O senador Eduardo Braga (MDB-AM), que foi ministro de Minas e Energia, também defendeu a proposta do uso das termelétricas, argumentando que o país é excessivamente dependente de hidrelétricas que vivem dificuldades para manter seus reservatórios, o que levaria a um cenário de desabastecimento ou de tarifas altas. Ele disse que a diferença entre a garantia física das hidrelétricas e a energia que efetivamente geram — o chamado risco hidrológico — hoje é custeada pelo consumidor.
— A carteira de investimento da Eletrobras hoje só tem um projeto: a usina nuclear de Angra dos Reis. Enquanto isso, nós estamos comprando e despachando energia. Os nossos reservatórios estão em crise não é de hoje. A Eletrobras voltou a dar lucro porque o povo brasileiro a indenizou para manter o pagamento do risco hidrológico — afirmou Braga.
As termelétricas deverão atender a estados do Norte, Nordeste e Centro-Oeste. No relatório final, Marcos Rogério acrescentou também as áreas da região Sudeste hoje atendidas pela Superintendência de Desenvolvimento do Nordeste (Sudene) e os estados sudestinos que são produtores de gás natural.

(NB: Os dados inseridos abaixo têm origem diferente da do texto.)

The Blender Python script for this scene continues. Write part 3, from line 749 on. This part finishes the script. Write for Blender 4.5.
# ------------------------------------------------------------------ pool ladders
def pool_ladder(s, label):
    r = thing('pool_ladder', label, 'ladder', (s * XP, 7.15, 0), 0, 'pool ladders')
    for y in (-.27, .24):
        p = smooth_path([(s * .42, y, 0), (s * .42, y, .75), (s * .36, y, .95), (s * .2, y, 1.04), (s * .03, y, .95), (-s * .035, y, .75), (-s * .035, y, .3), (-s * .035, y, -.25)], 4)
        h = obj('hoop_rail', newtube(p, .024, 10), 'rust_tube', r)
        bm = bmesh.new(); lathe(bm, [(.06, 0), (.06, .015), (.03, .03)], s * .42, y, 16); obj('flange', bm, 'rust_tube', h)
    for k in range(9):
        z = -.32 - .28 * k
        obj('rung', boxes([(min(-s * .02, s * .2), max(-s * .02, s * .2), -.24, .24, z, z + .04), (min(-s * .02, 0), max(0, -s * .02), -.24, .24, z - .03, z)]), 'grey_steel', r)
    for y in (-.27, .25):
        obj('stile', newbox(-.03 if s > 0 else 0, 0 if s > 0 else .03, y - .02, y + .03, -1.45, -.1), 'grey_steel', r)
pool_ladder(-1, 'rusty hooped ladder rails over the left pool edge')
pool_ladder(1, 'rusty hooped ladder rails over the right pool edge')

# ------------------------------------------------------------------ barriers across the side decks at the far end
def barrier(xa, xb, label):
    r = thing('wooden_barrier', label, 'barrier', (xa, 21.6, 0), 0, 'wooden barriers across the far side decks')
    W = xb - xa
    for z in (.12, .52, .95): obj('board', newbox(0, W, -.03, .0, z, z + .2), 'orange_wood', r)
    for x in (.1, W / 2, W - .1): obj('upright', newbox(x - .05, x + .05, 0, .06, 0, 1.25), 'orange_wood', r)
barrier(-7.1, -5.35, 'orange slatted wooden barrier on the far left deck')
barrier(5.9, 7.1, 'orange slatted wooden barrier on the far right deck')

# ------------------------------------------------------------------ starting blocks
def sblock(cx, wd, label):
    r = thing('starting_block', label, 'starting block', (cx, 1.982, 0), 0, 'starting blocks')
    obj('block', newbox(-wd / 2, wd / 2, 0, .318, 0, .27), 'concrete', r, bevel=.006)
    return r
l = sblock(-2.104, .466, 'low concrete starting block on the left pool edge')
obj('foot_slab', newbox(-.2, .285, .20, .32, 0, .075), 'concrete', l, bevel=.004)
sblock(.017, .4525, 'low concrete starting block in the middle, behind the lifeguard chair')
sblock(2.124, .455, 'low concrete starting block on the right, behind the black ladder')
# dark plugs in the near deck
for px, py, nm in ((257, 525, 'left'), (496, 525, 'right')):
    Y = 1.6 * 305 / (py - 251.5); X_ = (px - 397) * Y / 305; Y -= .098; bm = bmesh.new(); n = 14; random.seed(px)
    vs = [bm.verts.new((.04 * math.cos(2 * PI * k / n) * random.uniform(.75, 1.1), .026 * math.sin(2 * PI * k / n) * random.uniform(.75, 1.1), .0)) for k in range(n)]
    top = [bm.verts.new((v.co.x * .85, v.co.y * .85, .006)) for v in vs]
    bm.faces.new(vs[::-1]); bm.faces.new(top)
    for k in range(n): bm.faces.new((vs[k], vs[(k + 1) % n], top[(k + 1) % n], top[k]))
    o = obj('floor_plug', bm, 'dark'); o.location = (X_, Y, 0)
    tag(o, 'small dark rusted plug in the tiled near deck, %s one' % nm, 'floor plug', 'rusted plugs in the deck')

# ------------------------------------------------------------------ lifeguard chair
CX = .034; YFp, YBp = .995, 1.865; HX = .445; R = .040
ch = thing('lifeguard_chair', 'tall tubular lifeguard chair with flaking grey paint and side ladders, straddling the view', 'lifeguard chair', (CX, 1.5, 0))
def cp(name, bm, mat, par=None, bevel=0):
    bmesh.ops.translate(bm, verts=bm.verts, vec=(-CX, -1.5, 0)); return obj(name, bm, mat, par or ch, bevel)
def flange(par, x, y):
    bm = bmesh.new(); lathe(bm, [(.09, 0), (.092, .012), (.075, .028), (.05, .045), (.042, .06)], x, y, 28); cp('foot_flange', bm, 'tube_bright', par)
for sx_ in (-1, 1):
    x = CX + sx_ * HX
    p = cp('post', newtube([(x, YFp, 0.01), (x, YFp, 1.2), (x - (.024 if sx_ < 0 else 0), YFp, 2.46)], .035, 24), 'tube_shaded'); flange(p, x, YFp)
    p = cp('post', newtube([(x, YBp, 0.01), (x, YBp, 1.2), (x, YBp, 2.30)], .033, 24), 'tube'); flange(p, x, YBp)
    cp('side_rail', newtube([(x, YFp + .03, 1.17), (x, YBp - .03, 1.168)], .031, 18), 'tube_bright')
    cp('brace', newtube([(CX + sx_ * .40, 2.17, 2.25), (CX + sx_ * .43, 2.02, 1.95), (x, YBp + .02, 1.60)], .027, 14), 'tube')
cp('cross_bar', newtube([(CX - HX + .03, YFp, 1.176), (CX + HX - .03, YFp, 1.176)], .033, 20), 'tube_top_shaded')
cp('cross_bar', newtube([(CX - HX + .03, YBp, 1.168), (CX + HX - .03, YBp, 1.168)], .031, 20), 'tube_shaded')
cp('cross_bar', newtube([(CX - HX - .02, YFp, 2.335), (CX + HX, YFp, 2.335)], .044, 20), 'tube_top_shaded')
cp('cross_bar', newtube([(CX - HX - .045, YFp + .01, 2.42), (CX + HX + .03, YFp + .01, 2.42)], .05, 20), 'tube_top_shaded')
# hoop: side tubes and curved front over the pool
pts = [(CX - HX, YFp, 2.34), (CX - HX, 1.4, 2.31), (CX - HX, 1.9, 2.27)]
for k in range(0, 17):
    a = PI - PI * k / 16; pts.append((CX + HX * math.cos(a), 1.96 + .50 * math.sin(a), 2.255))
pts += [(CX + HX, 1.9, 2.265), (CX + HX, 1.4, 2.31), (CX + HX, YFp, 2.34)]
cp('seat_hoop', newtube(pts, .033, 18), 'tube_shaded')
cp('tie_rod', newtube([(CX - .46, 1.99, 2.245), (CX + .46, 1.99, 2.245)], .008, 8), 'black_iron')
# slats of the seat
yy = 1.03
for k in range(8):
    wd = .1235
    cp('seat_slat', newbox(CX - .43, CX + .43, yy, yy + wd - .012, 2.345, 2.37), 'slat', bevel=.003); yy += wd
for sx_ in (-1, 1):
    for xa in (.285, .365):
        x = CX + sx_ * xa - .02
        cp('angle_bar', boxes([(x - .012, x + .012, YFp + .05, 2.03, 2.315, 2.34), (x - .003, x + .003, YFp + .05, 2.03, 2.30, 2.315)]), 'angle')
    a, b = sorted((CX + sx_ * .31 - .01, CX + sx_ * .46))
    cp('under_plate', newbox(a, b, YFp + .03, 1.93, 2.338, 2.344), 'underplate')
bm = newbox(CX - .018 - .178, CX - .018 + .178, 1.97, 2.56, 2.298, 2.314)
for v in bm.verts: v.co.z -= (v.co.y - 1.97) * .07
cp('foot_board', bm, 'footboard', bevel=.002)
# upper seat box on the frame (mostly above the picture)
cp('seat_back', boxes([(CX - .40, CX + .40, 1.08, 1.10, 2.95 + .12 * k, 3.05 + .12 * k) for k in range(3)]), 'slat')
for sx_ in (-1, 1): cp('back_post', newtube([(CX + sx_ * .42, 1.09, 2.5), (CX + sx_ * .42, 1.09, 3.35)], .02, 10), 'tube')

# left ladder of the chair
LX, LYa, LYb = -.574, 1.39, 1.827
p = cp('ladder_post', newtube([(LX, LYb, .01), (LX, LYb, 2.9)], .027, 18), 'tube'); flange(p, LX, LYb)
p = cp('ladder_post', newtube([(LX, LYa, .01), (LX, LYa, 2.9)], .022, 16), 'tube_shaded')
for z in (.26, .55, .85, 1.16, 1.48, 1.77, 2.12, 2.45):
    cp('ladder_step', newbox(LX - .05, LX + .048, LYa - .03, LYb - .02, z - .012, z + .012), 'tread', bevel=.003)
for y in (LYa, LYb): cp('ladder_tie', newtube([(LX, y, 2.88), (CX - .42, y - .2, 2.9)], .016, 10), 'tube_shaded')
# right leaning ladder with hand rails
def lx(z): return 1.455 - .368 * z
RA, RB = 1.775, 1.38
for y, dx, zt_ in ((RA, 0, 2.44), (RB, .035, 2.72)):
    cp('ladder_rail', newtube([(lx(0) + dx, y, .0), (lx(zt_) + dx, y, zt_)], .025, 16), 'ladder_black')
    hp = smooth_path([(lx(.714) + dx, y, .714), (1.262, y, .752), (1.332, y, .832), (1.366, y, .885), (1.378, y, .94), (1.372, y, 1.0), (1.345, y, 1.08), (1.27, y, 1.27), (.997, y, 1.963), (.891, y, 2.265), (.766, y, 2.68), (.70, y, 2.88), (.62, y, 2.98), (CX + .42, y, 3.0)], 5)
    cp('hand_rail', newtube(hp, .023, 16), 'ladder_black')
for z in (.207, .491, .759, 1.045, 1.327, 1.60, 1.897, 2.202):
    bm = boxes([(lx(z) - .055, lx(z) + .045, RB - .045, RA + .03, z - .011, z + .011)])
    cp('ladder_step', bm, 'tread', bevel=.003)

Em suas últimas mudanças no texto, na manhã desta quinta, o relator também fez várias alterações nas cotas mínimas de energia das termelétricas destinadas a cada região, procurando acomodar os pedidos dos colegas.
Jean Paul Prates (PT-RN), líder da minoria no Senado, criticou essas negociações para construção do texto, que ele chamou de “barganhas” sem embasamento técnico.
— Nós estamos tratando disso como se fosse uma xepa energética. São megawatts subsidiados, que vão para a conta de luz do cidadão. Não é possível fazer isso sem estudo de impacto tarifário, sem estudo de viabilidade técnica e ambiental. Estamos falando de distorcer o planejamento energético, que é feito de forma decenal; as fontes competem pela tarifa mais baixa. Não podemos fazer a irresponsabilidade de fazer essa quermesse.
Durante o dia, os senadores contrários à MP reiteraram que ela compromete a soberania nacional, ao tirar do controle do Estado a empresa que é a maior produtora e distribuidora de energia do país. Eles também argumentam que os termos do projeto criam “oligopólios setoriais” que vão reduzir a concorrência e encarecer as tarifas de luz. Para os parlamentares que se posicionaram a favor da desestatização, a proposta deve abrir caminho para mais investimentos em infraestrutura energética e para melhor atendimento a regiões remotas do país.